Dava konusu vakıaların ve delillerin değerlendirilmesi neticesinde; davacının emtiaları teslim ettiğine dair sevk irsaliyesinin bulunduğu, davacının usulüne uygun tutulmuş ticari defterlerinde bu kayıtların yer aldığı, faturanın bedeline ilişkin tarafların da arasında bir ihtilaf bulunmadığı, mahkememizce alınan bilirkişi raporunda belirtildiği üzere davacının usulüne uygun tutulan kayıtlarına göre takip tarihi itibari ile 53.806,36 TL davalıdan alacaklı olduğu tespit edilmiştir.
Tüm dosya kapsamı bir bütün olarak değerlendirildiğinde, davanın kabulüne, itirazın iptaline, alacak likit olduğundan %20 oranında icra inkar tazminatına hükmedilmesine, karar vermek gerekmiş ve aşağıdaki şekilde hüküm kurulmuştur.
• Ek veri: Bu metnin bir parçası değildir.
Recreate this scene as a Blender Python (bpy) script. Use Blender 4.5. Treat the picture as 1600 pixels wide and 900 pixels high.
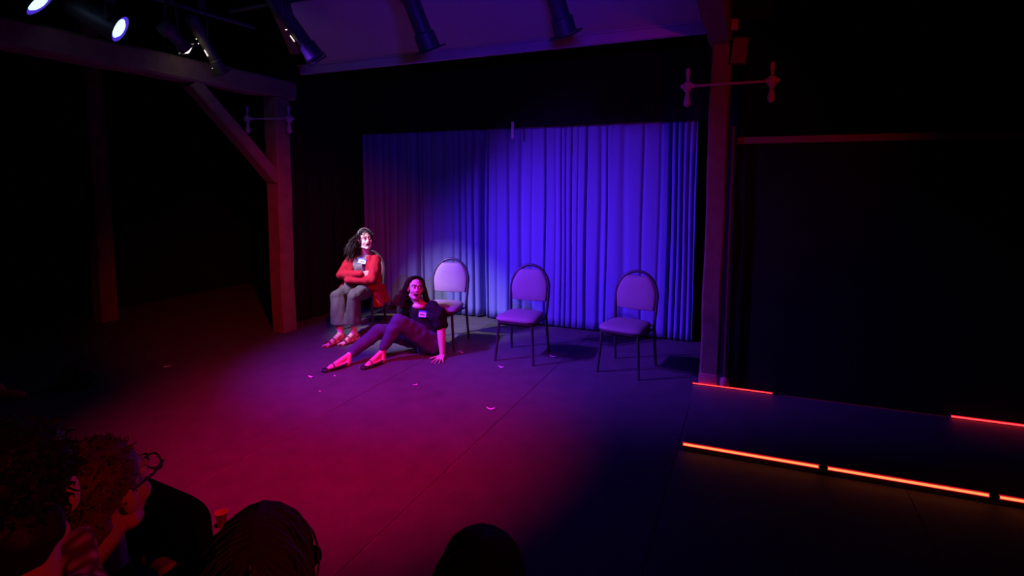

HÜKÜM / Yukarıda açıklanan nedenlerle:
Davanın KABULÜNE, itirazın iptaline, alacak likit olduğundan %20 oranında icra inkar tazminatına hükmedilmesine,
-Kabul edilen miktar üzerinden hesaplanan 10.761,27 TL %20 icra inkar tazminatın davalıdan tahsili ile davacıya ödenmesine,
-Karar tarihinde yürürlükte bulunan harçlar tarifesi gereğince hesaplanan 3.675,51 TL nispi karar ve ilam harcından, başlangıçta yatırılan 649,85 TL peşin harçtan mahsubu ile bakiye 3.025,66 TL nispi karar ve ilam harcının davalıdan tahsili ile hazineye gelir kaydına,
-Davacı tarafından yatırılan 649,85 TL harç ile, yine davacı tarafından yapılan 840,00-TL yargılama giderinin davalıdan tahsili ile davacıya verilmesine,
-Karar tarihinde yürürlükte bulunan Avukatlık Asgari Ücret Tarifesi gereğince hesaplanan 6.268,70 TL nispi vekalet ücretinin davalıdan alınarak davacıya verilmesine
-Taraflarca yatırılan gider avansından bakiye kalan kısmın karar kesinleştiğinde ve talep halinde taraflara iadesine,
Dair, taraf vekillerinin yüzlerine karşı tebliğden itibaren 2 haftalık sürede HMK 341 maddesi uyarınca istinaf yolu açık olmak üzere karar verildi.11/02/2019

Katip … Hakim …
¸e-imzalıdır ¸e-imzalıdır
5070 Sayılı Kanun gereğince e-imza ile imzalanmıştır.